Trenches were cut on the land side of the castle and huge wooden towers, holding slingers and archers, were advanced against the wall, while barges, transported overland from Chester maintained the attack across the castle lake; but the garrison which numbered 1,200 men, met these assaults with the mangonels and other engines of de Montfort, and only gave in when reduced by famine, when, with the surrender of Kenilworth, the Civil War came to an end in December, 1265.
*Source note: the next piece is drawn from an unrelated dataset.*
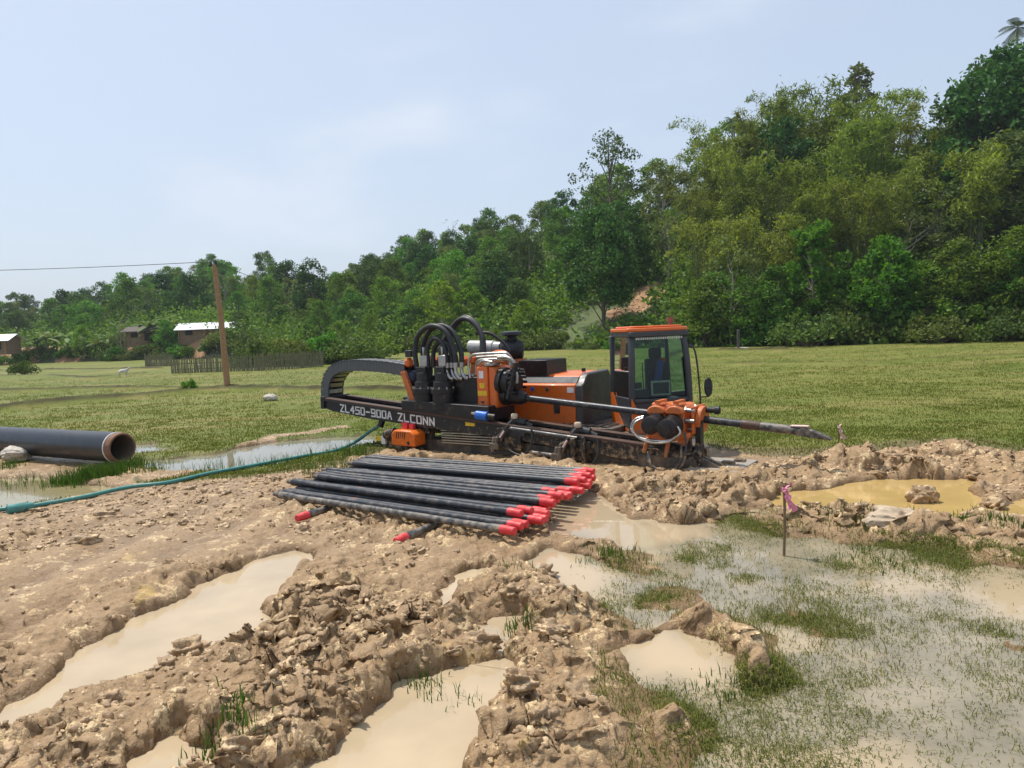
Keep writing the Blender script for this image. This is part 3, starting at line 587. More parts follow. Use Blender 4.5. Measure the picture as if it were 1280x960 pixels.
# ------------------------------------------------------------------ hills
def hor(px): return 412-.0419*(px-640)
TPX = np.array([-900, -300, 0, 130, 230, 350, 410, 500, 570, 660, 720, 800, 900, 1000, 1100, 1170, 1280, 1500, 2000.])
TSK = np.array([385, 384, 385, 368, 335, 331, 350, 312, 287, 267, 245, 225, 165, 132, 135, 165, 60, 60, 60.])
TY0 = np.array([100, 100, 96, 92, 87, 80, 76, 70, 66, 62, 58, 55, 51, 47, 44, 42.5, 40.5, 37, 34.])
TY1 = np.array([200, 195, 190, 178, 165, 155, 150, 138, 126, 115, 106, 97, 88, 80, 76, 75, 73, 70, 66.])
TT = (TPX-640)/960
def hillz(t, Y):
    px = t*960+640
    y0 = np.interp(px, TPX, TY0); y1 = np.interp(px, TPX, TY1); sk = np.interp(px, TPX, TSK)
    th_ = np.interp(px, [0, 500, 800, 1000, 1300], [5, 4.5, 5.5, 9.5, 10])
    z1 = 1.7+(hor(px)-sk)/960*y1-th_
    s = np.clip((Y-y0)/(y1-y0), -.2, 2)
    f = np.where(s < 1, np.sign(s)*np.abs(s)**.9, 1-.25*(s-1)**2)
    mound = 1.75*np.exp(-((px-225)/95.)**4)*sstep(y0-2.5, y0+1.5, Y)*sstep(y0+26, y0+8, Y)+1.2*np.exp(-((px-20)/90.)**4)*sstep(y0-1.5, y0+2, Y)*sstep(y0+20, y0+8, Y)
    return mound+np.where(s < 0, -.35+0*s, z1*f+.9*sstep(0, .04, s)*(fbm(t*14, Y*.12, 401, 4)-.3)-.2)
na, nb = 260, 150
ta = np.interp(np.linspace(0, 1, na), np.linspace(0, 1, len(TT)), TT); sb = np.concatenate([np.linspace(-.08, 1, 120), np.linspace(1.02, 1.9, 30)])
A2, S2 = np.meshgrid(ta, sb); px = A2*960+640; y0 = np.interp(px, TPX, TY0); y1 = np.interp(px, TPX, TY1); YY = y0+(y1-y0)*S2
Z2 = hillz(A2.ravel(), YY.ravel()); i = (np.arange(nb-1)[:, None]*na+np.arange(na-1)[None, :]).ravel()
def hillmat():
    m, t, b = newmat('hill_ground'); n1 = noise(t, .06, 5, .65); n2 = noise(t, 1.3, 5, .7)
    c = mixc(t, ramp(t, n2, .35, .65), (.03, .045, .014), (.08, .09, .03)); a = t.nodes.new('ShaderNodeAttribute'); a.attribute_name = 'earth'; g = t.nodes.new('ShaderNodeAttribute'); g.attribute_name = 'turf'
    c = mixc(t, g.outputs['Fac'], c, mixc(t, ramp(t, n2, .35, .65), (.065, .1, .026), (.105, .135, .038)))
    e = N(t, 'ShaderNodeMath', operation='MULTIPLY_ADD'); e.inputs[1].default_value = .9; t.links.new(n2, e.inputs[0]); t.links.new(a.outputs['Fac'], e.inputs[2])
    c = mixc(t, ramp(t, e.outputs[0], .85, 1.1), c, mixc(t, ramp(t, n2, .4, .6), (.27, .14, .065), (.37, .22, .115)))
    t.links.new(c, b.inputs['Base Color']); b.inputs['Roughness'].default_value = .9; return m
hill = npmesh('hillside', np.stack([A2.ravel()*YY.ravel(), YY.ravel(), Z2], 1), np.stack([i, i+1, i+na+1, i+na], 1), hillmat(), smooth=True)
tag(hill, 'forested hill slope rising behind the fields', 'hill', kind='structure')
# bare earth and turf patches, found on the slope by following the view ray once to real hill points
def on_hill(x, y):
    d = ray(x, y); t = d[0]/d[1]; p0 = np.interp(t*960+640, TPX, TY0)
    for Y in np.linspace(p0, p0*2.2, 400):
        if 1.7+d[2]/d[1]*Y <= hillz(np.array([t]), np.array([Y]))[0]: return np.array([t*Y, Y, hillz(np.array([t]), np.array([Y]))[0]])
    return np.array([t*p0, p0, 0.])
EARTH = [(812, 368, 1.8), (800, 382, 1.2), (770, 392, .9), (845, 330, 1.0), (175, 434, 2.0), (165, 442, 1.6), (255, 431, 1.5), (236, 438, 1.4), (30, 440, 4.0), (50, 436, 2.5), (85, 450, 2.0), (10, 446, 3), (1090, 400, 1.2)]
TURF = [(745, 405, 3.0), (765, 400, 2), (725, 415, 2.5), (790, 395, 2), (700, 425, 2)]
EP = [(*on_hill(a, b), r) for a, b, r in EARTH]; TP = [(*on_hill(a, b), r) for a, b, r in TURF]
def patch(x, y, L_):
    v = np.zeros_like(x)
    for a, b, c, r in L_: v = np.maximum(v, np.exp(-((x-a)**2+((y-b)*.6)**2)/(r*r)))
    return v
hx = A2.ravel()*YY.ravel(); hy = YY.ravel()
for nm, arr in (('earth', patch(hx, hy, EP)), ('turf', patch(hx, hy, TP))):
    a = hill.data.attributes.new(nm, 'FLOAT', 'POINT'); a.data.foreach_set('value', arr.astype(np.float32))
# ------------------------------------------------------------------ foliage
def leafquads(P, size, asp=.55, up=.25, droop=0.0, dirs=None):
    n = len(P); s = size*rng.uniform(.6, 1.35, n)
    d = rng.normal(0, 1, (n, 3)) if dirs is None else dirs+rng.normal(0, .35, (n, 3)); d[:, 2] -= droop; d /= np.linalg.norm(d, axis=1)[:, None]
    r = rng.normal(0, 1, (n, 3)); r[:, 2] += up*0; sd_ = np.cross(d, r); sd_ /= np.linalg.norm(sd_, axis=1)[:, None]
    nn = np.cross(sd_, d); L1 = (s/2)[:, None]*d; W1 = (s*asp/2)[:, None]*sd_; K = (s*.12)[:, None]*nn
    V = np.stack([P-L1, P+W1+K, P+L1-K, P-W1+K], 1).reshape(-1, 3); i = np.arange(n)*4
    return V, np.stack([i, i+1, i+2, i+3], 1)
def cluster_pts(c, r, n, flat=.75):
    v = rng.normal(0, 1, (n, 3)); v /= np.linalg.norm(v, axis=1)[:, None]; rad = rng.random(n)**.45
    return np.array(c)+v*rad[:, None]*np.array([r, r, r*flat])
def broadleaf(name, h, w, mat, nclu=34, nleaf=95, leaf=.34, base=.35, shape='round', bark='bark', gap=0.0, cr=.165, tr=.016):
    """trunk + crown of leaf clumps at limb ends"""
    b = B(); top = h*.8; pts = [(0, 0, -.5), (rng.normal(0, .1), rng.normal(0, .1), h*.3), (rng.normal(0, .25), rng.normal(0, .25), h*.6), (rng.normal(0, .3), rng.normal(0, .3), h*.92)]
    r0 = h*tr; b.tube(pts, r0, 8, 4, [r0*1.25, r0*.9, r0*.55, r0*.15]); axis = catmull(pts, 4); V = []; F = []; o = 0
    for k in range(nclu):
        zf = base+(1-base)*(k+.5)/nclu; zz = h*zf*.97; q = (zf-base)/(1-base)
        prof = {'round': math.sin(math.pi*min(1, .12+.88*q)**.8)**.6, 'cone': (1-q)**.75+.12, 'umbrella': .45+.75*q if q < .8 else 1.05-1.5*(q-.8), 'tall': math.sin(math.pi*(.12+.82*q))**.7}[shape]
        R = w/2*prof*math.sqrt(rng.uniform(.15, 1)); a = k*2.399+rng.normal(0, .5); c = np.array([R*math.cos(a), R*math.sin(a), zz+rng.normal(0, .03*h)])
        ax = axis[min(len(axis)-1, int(len(axis)*max(.1, zf-.18)))]
        if k % 2 == 0: mid = (ax*.5+c*.5)+np.array([0, 0, .06*h*rng.uniform(-1, .6)]); b.tube([ax, mid, c], r0*.3, 5, 3, [r0*.42, r0*.25, r0*.07], cap=False)
        P = cluster_pts(c, w*cr*rng.uniform(.65, 1.2), int(nleaf*rng.uniform(.6, 1.3))); v, f = leafquads(P, leaf); V.append(v); F.append(f+o); o += len(v)
    return name, (b, M[bark]), (np.concatenate(V), np.concatenate(F), M[mat])
def bamboo(name, h, ncul, mat='leaf_bamboo', spread=2.6, leaf=.42):
    b = B(); V = []; F = []; o = 0
    for k in range(ncul):
        a = rng.uniform(0, 6.28); r = spread*.28*math.sqrt(rng.random()); p0 = np.array([r*math.cos(a), r*math.sin(a), -.4]); out = spread*rng.uniform(.25, 1.0); hh = h*rng.uniform(.55, 1.0); a2 = a+rng.normal(0, .5)
        d = np.array([math.cos(a2), math.sin(a2), 0]); P = [p0, p0+d*out*.12+[0, 0, hh*.4], p0+d*out*.4+[0, 0, hh*.78], p0+d*out*.85+[0, 0, hh*.97], p0+d*out*1.35+[0, 0, hh*.93]]
        b.tube(P, .05, 5, 4, [.055, .05, .035, .02, .008], cap=False); C = np.array(catmull(P, 14)); lo = int(len(C)*.3)
        t = lo+((len(C)-1-lo)*rng.random(200)**.6).astype(int); fr = (t-lo)/(len(C)-1-lo); q = C[t]+rng.normal(0, 1, (200, 3))*(.1+.3*np.sin(np.pi*np.clip(fr, .05, .95)))[:, None]; q[:, 2] -= .15
        v, f = leafquads(q, leaf, .22, droop=.55); V.append(v); F.append(f+o); o += len(v)
    return name, (b, M['culm']), (np.concatenate(V), np.concatenate(F), M[mat])
def palm(name, h, nf=10, fl=1.5, mat='leaf_palm', r=.085):
    b = B(); P = [(0, 0, -.4), (.05, .02, h*.5), (.12, -.03, h)]; b.tube(P, r, 8, 5, [r*1.2, r*.9, r*.8]); V = []; F = []; o = 0
    for k in range(nf):
        a = k*2.399; el = math.radians(72-105*(k/nf)); d = np.array([math.cos(a)*math.cos(el), math.sin(a)*math.cos(el), math.sin(el)]); t = np.linspace(0, 1, 15); out = np.array([math.cos(a), math.sin(a), 0])
        C = np.array([.12, -.03, h])+fl*(t[:, None]*d*.9+(t**2)[:, None]*(out*.25-np.array([0, 0, .5]))); b.tube([C[0], C[5], C[10], C[14]], .02, 4, 2, [.025, .015, .006], cap=False)
        sd_ = np.cross(d, [0, 0, 1.]); sd_ /= np.linalg.norm(sd_)+1e-6
        for s in (-1, 1):
            for j in range(2, 15):
                ll = .55*fl*math.sin(math.pi*(.12+.8*j/15)); e = C[j]+s*sd_*ll*.75+d*ll*.45-np.array([0, 0, ll*.45]); m_ = (C[j]+e)/2+[0, 0, ll*.06]; wv = (C[j]-C[j-1])*.38
                v = np.array([C[j]-wv, C[j]+wv, m_+wv, e, m_-wv]); V.append(v); F.append(np.array([(o, o+1, o+2, o+4), (o+4, o+2, o+3, o+3)])); o += 5
    Fq = np.concatenate(F); Fq[Fq[:, 2] == Fq[:, 3], 3] = Fq[Fq[:, 2] == Fq[:, 3], 0]
    return name, (b, M['palebark']), (np.concatenate(V), Fq, M[mat])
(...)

Having thus recovered possession of the fortress, King Henry bestowed it and the manor upon his youngest son Edmund, whom he created, two years later, Earl of Lancaster. In 1279, under the encouragement of that martial prince, Edward I., a very magnificent tournament was held at Kenilworth, under Mortimer, Earl of March, for the space of three days, at which, besides the sports of tilting and the barriers, the new military game of the Round Table was introduced. King Edward II., after his flight and capture, was brought a prisoner here to meet the commission appointed by Parliament, from whose lips he received the announcement of his deposition in favour of his son, at hearing which he fell senseless to the ground. Of the presence chamber, where this mournful scene was enacted, little remains but fragments of walls and two large bay windows festooned with ivy. The unfortunate King was shortly after, on December 5, removed hence to his hideous doom at Berkeley Castle on January 25. On the accession of Edward III., the castle again became the seat of baronial splendour under the Earls of Lancaster, the third of whom, Henry, was created Duke of Lancaster, but dying s. p. male (35 Edward III.), his two daughters became heirs to his great estates: Blanche, the younger, inheriting Kenilworth and bringing it, and afterwards, on her sister’s death the whole property of her father, in marriage to John of Gaunt, fourth son of Edward III., who shortly after revived in him the title of Duke of Lancaster. The wealth thus obtained from his father enabled in great measure the duke’s son and heir, Henry of Bolingbroke, in later days to oust his cousin, Richard II., from the throne, and to take his place thereon as King Henry IV., being greatly driven thereto by the King’s treatment of him in regard to Kenilworth.